◆ Task prompt ◆
All of the data below must be repeated exactly.

▬▬▬

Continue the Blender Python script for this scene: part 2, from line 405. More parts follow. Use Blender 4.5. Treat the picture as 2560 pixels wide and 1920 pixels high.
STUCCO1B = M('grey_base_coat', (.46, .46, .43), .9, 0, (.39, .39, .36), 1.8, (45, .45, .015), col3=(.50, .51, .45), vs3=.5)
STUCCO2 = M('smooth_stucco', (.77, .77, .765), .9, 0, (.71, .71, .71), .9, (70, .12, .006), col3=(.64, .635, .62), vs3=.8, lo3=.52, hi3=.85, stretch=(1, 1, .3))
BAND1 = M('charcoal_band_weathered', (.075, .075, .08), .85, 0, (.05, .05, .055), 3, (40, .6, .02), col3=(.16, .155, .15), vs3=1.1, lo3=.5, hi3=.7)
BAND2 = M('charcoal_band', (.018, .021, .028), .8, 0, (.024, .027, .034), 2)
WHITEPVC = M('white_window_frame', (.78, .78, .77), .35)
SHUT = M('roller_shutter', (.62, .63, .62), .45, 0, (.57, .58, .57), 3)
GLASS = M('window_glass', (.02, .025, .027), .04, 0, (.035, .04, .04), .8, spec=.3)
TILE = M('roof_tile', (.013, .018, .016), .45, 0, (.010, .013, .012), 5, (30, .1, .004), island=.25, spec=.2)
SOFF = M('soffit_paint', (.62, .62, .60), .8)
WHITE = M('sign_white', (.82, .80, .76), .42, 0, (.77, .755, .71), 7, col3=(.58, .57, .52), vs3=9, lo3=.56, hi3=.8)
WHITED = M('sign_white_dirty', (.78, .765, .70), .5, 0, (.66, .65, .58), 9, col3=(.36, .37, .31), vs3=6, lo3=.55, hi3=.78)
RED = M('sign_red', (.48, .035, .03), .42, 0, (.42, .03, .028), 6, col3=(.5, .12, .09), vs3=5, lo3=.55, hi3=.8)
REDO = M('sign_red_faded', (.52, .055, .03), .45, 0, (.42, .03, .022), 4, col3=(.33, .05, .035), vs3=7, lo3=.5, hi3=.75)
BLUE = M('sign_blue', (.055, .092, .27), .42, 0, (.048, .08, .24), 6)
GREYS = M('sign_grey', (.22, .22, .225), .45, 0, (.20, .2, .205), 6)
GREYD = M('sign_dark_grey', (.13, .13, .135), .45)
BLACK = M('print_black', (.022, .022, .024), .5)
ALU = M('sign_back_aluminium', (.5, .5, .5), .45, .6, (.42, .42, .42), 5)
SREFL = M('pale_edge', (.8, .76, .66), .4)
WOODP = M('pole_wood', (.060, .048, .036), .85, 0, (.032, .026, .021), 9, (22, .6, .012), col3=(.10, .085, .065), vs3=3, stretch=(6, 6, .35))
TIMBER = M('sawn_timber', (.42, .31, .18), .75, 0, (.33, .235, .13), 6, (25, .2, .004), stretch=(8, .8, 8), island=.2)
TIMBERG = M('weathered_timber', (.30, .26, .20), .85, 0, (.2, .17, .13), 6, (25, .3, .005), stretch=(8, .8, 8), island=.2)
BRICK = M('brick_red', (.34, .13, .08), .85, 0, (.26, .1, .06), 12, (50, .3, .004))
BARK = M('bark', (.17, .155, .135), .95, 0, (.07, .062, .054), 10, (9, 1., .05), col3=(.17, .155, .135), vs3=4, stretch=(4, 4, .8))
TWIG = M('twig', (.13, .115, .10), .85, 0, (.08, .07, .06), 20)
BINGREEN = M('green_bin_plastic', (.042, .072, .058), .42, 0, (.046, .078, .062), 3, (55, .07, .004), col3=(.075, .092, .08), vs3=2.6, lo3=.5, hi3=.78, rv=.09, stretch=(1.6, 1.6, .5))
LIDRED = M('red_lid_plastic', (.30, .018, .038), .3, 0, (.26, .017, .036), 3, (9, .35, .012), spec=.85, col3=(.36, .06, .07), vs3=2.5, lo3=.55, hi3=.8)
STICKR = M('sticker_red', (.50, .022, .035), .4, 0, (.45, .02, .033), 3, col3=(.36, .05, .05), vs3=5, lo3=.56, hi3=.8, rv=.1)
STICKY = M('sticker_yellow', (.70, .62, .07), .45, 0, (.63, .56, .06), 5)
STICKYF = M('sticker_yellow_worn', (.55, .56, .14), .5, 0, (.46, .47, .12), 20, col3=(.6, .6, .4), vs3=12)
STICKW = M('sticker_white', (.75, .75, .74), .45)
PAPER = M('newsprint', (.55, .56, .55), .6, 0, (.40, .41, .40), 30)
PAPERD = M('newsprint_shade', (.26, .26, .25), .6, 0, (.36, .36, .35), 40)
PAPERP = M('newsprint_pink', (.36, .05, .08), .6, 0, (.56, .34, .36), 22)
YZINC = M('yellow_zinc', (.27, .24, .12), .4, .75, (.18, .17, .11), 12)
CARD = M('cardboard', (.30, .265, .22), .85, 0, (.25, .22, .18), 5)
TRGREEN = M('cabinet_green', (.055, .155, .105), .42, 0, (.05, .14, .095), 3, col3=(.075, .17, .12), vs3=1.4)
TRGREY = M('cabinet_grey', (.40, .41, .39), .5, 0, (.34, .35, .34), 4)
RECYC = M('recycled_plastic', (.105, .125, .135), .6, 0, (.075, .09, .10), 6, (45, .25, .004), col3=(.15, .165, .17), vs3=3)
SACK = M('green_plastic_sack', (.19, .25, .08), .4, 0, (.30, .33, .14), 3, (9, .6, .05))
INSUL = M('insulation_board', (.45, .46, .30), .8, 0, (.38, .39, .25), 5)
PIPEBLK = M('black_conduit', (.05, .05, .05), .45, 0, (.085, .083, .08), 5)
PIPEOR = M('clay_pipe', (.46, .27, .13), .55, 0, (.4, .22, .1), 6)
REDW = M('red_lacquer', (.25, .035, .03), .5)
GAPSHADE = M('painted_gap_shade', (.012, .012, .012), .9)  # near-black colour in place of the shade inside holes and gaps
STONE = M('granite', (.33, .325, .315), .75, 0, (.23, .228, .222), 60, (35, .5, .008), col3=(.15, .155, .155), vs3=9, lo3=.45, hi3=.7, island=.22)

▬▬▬

◆ Correct answer ◆
Continue the Blender Python script for this scene: part 2, from line 405. More parts follow. Use Blender 4.5. Treat the picture as 2560 pixels wide and 1920 pixels high.
STUCCO1B = M('grey_base_coat', (.46, .46, .43), .9, 0, (.39, .39, .36), 1.8, (45, .45, .015), col3=(.50, .51, .45), vs3=.5)
STUCCO2 = M('smooth_stucco', (.77, .77, .765), .9, 0, (.71, .71, .71), .9, (70, .12, .006), col3=(.64, .635, .62), vs3=.8, lo3=.52, hi3=.85, stretch=(1, 1, .3))
BAND1 = M('charcoal_band_weathered', (.075, .075, .08), .85, 0, (.05, .05, .055), 3, (40, .6, .02), col3=(.16, .155, .15), vs3=1.1, lo3=.5, hi3=.7)
BAND2 = M('charcoal_band', (.018, .021, .028), .8, 0, (.024, .027, .034), 2)
WHITEPVC = M('white_window_frame', (.78, .78, .77), .35)
SHUT = M('roller_shutter', (.62, .63, .62), .45, 0, (.57, .58, .57), 3)
GLASS = M('window_glass', (.02, .025, .027), .04, 0, (.035, .04, .04), .8, spec=.3)
TILE = M('roof_tile', (.013, .018, .016), .45, 0, (.010, .013, .012), 5, (30, .1, .004), island=.25, spec=.2)
SOFF = M('soffit_paint', (.62, .62, .60), .8)
WHITE = M('sign_white', (.82, .80, .76), .42, 0, (.77, .755, .71), 7, col3=(.58, .57, .52), vs3=9, lo3=.56, hi3=.8)
WHITED = M('sign_white_dirty', (.78, .765, .70), .5, 0, (.66, .65, .58), 9, col3=(.36, .37, .31), vs3=6, lo3=.55, hi3=.78)
RED = M('sign_red', (.48, .035, .03), .42, 0, (.42, .03, .028), 6, col3=(.5, .12, .09), vs3=5, lo3=.55, hi3=.8)
REDO = M('sign_red_faded', (.52, .055, .03), .45, 0, (.42, .03, .022), 4, col3=(.33, .05, .035), vs3=7, lo3=.5, hi3=.75)
BLUE = M('sign_blue', (.055, .092, .27), .42, 0, (.048, .08, .24), 6)
GREYS = M('sign_grey', (.22, .22, .225), .45, 0, (.20, .2, .205), 6)
GREYD = M('sign_dark_grey', (.13, .13, .135), .45)
BLACK = M('print_black', (.022, .022, .024), .5)
ALU = M('sign_back_aluminium', (.5, .5, .5), .45, .6, (.42, .42, .42), 5)
SREFL = M('pale_edge', (.8, .76, .66), .4)
WOODP = M('pole_wood', (.060, .048, .036), .85, 0, (.032, .026, .021), 9, (22, .6, .012), col3=(.10, .085, .065), vs3=3, stretch=(6, 6, .35))
TIMBER = M('sawn_timber', (.42, .31, .18), .75, 0, (.33, .235, .13), 6, (25, .2, .004), stretch=(8, .8, 8), island=.2)
TIMBERG = M('weathered_timber', (.30, .26, .20), .85, 0, (.2, .17, .13), 6, (25, .3, .005), stretch=(8, .8, 8), island=.2)
BRICK = M('brick_red', (.34, .13, .08), .85, 0, (.26, .1, .06), 12, (50, .3, .004))
BARK = M('bark', (.17, .155, .135), .95, 0, (.07, .062, .054), 10, (9, 1., .05), col3=(.17, .155, .135), vs3=4, stretch=(4, 4, .8))
TWIG = M('twig', (.13, .115, .10), .85, 0, (.08, .07, .06), 20)
BINGREEN = M('green_bin_plastic', (.042, .072, .058), .42, 0, (.046, .078, .062), 3, (55, .07, .004), col3=(.075, .092, .08), vs3=2.6, lo3=.5, hi3=.78, rv=.09, stretch=(1.6, 1.6, .5))
LIDRED = M('red_lid_plastic', (.30, .018, .038), .3, 0, (.26, .017, .036), 3, (9, .35, .012), spec=.85, col3=(.36, .06, .07), vs3=2.5, lo3=.55, hi3=.8)
STICKR = M('sticker_red', (.50, .022, .035), .4, 0, (.45, .02, .033), 3, col3=(.36, .05, .05), vs3=5, lo3=.56, hi3=.8, rv=.1)
STICKY = M('sticker_yellow', (.70, .62, .07), .45, 0, (.63, .56, .06), 5)
STICKYF = M('sticker_yellow_worn', (.55, .56, .14), .5, 0, (.46, .47, .12), 20, col3=(.6, .6, .4), vs3=12)
STICKW = M('sticker_white', (.75, .75, .74), .45)
PAPER = M('newsprint', (.55, .56, .55), .6, 0, (.40, .41, .40), 30)
PAPERD = M('newsprint_shade', (.26, .26, .25), .6, 0, (.36, .36, .35), 40)
PAPERP = M('newsprint_pink', (.36, .05, .08), .6, 0, (.56, .34, .36), 22)
YZINC = M('yellow_zinc', (.27, .24, .12), .4, .75, (.18, .17, .11), 12)
CARD = M('cardboard', (.30, .265, .22), .85, 0, (.25, .22, .18), 5)
TRGREEN = M('cabinet_green', (.055, .155, .105), .42, 0, (.05, .14, .095), 3, col3=(.075, .17, .12), vs3=1.4)
TRGREY = M('cabinet_grey', (.40, .41, .39), .5, 0, (.34, .35, .34), 4)
RECYC = M('recycled_plastic', (.105, .125, .135), .6, 0, (.075, .09, .10), 6, (45, .25, .004), col3=(.15, .165, .17), vs3=3)
SACK = M('green_plastic_sack', (.19, .25, .08), .4, 0, (.30, .33, .14), 3, (9, .6, .05))
INSUL = M('insulation_board', (.45, .46, .30), .8, 0, (.38, .39, .25), 5)
PIPEBLK = M('black_conduit', (.05, .05, .05), .45, 0, (.085, .083, .08), 5)
PIPEOR = M('clay_pipe', (.46, .27, .13), .55, 0, (.4, .22, .1), 6)
REDW = M('red_lacquer', (.25, .035, .03), .5)
GAPSHADE = M('painted_gap_shade', (.012, .012, .012), .9)  # near-black colour in place of the shade inside holes and gaps
STONE = M('granite', (.33, .325, .315), .75, 0, (.23, .228, .222), 60, (35, .5, .008), col3=(.15, .155, .155), vs3=9, lo3=.45, hi3=.7, island=.22)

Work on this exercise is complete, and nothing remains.